Ohio Supreme Court to consider how stand-your-ground law applies to two teens' life sentences
COLUMBUS, Ohio (WCMH) – The applicability of Ohio’s stand-your-ground law – and two teenagers’ life sentences in prison – are in the hands of the state’s high court.
After accepting a series of cases related to the state’s self-defense statutes, the Ohio Supreme Court agreed on Nov. 17 to consolidate the cases of two young men facing life in prison for another teenager’s death during a drug deal. The pending review will settle disagreements among Ohio’s courts about whether a law eliminating the duty to retreat in self-defense cases should apply when the crime occurred before it went into effect but the trial happened after.
On a fateful afternoon in Cleveland in June 2019, then-17-year-old Jaidee Miree and then-18-year-old Desmond Duncan with 18-year-old Trinity Campbell in her car, planning to pick up cannabis from 19-year-old Ramses Hurley. After Hurley entered the car, a dispute began. Miree, Duncan and Campbell’s stories about what happened in the car differ, but according to theirs and witnesses’ statements and security footage from the scene, Hurley’s gun fired two shots and then Duncan pushed Hurley out of the car, a fall that would eventually kill Hurley.
Campbell took a plea deal in exchange for testifying against Duncan and Miree. She claimed on the stand that Duncan and Miree also had guns and had planned to rob Hurley, a theory the men’s attorneys believe came from detectives. Only gunshot residue and bullets from Hurley’s gun were recovered from the scene.
The three were charged with a myriad of offenses, including aggravated murder, felony murder, aggravated robbery, involuntary manslaughter, felonious assault and improperly handling a firearm in a vehicle. More than a dozen firearm specifications were tacked onto the charges stemming from the prosecution’s theory that Duncan and Miree planned to rob Hurley.
“The prosecutor threw the book at these teenagers,” Miree’s attorney wrote on appeal to the Supreme Court.
Duncan and Miree denied Campbell’s version of events. Both said Hurley pointed the gun at Miree, it went off during a struggle, and Duncan pushed Hurley out of the vehicle for fear of his life.

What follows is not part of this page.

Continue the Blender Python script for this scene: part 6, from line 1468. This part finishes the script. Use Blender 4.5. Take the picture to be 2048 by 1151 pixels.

In June 2021, a jury convicted Duncan and Miree on felony murder, felonious assault and involuntary manslaughter, but dropped the firearms specifications and found them not guilty of any weapons violations or of robbery. Those acquittals meant the jury rejected the state’s argument that the men intended to rob Hurley, their attorneys said.
Before the jury entered deliberation, the judge instructed jurors on the legal requirements to consider when weighing a self-defense claim. But he also told the jury that it must consider whether Duncan violated a duty to retreat to avoid danger before using deadly force in self-defense.
Both men were sentenced to life imprisonment with the possibility of parole after 15 years.
Miree’s and Duncan’s attorneys argued at the time and on appeal that a law eliminating the duty to retreat, which went into effect in April 2021, should have applied when the jury deliberated in their case two months later. A split Eighth District appeals court disagreed, siding with the state’s argument that because the crime occurred before the new law went into effect, it could not be applied retroactively to Miree’s and Duncan’s cases because the state constitution forbids such retroactivity.
On appeal to the high court, the duo’s attorneys separately claimed the language of the new law – which explicitly prohibits considering “the possibility of retreat” in self-defense cases – is prospective relative to future trials, not retroactive relative to criminal incidents. While the incident occurred before April 2021, the trial did not begin until two months after the law went into effect.
The Ohio Supreme Court previously ruled that a change to the self-defense law shifting the burden of proof from the defense to the prosecution should apply to all trials after its enactment, regardless of when the incident occurred. The state, and the Eighth District court, said that change was not as substantive as the elimination of the duty to retreat, and thus that decision should not apply to Duncan’s and Miree’s cases.
The 11th District court in Lake County, however, ruled differently last November. The appellate court ordered a new trial after determining a judge improperly instructed a jury on a defendant’s duty to retreat before using self-defense.
“Obviously, the uncertainty about the law’s applicability cannot be permitted to endure. That uncertainty affects the way cases are investigated, plea-bargained, tried, and appealed,” Duncan’s attorney wrote in his appeal to the Supreme Court. “This Court is the only one which can eliminate that uncertainty.”
Both Duncan’s and Miree’s cases were accepted in February, but the briefing was delayed while the court considered the same duty-to-retreat question in another case. After hearing oral arguments in that case, the Supreme Court dismissed it for having been “improvidently accepted,” and has now agreed to hear Duncan’s and Miree’s cases under one oral argument.
All parties have 40 days to file briefs, and Duncan and Miree may file briefs separately. Each side will have 20 minutes for oral argument.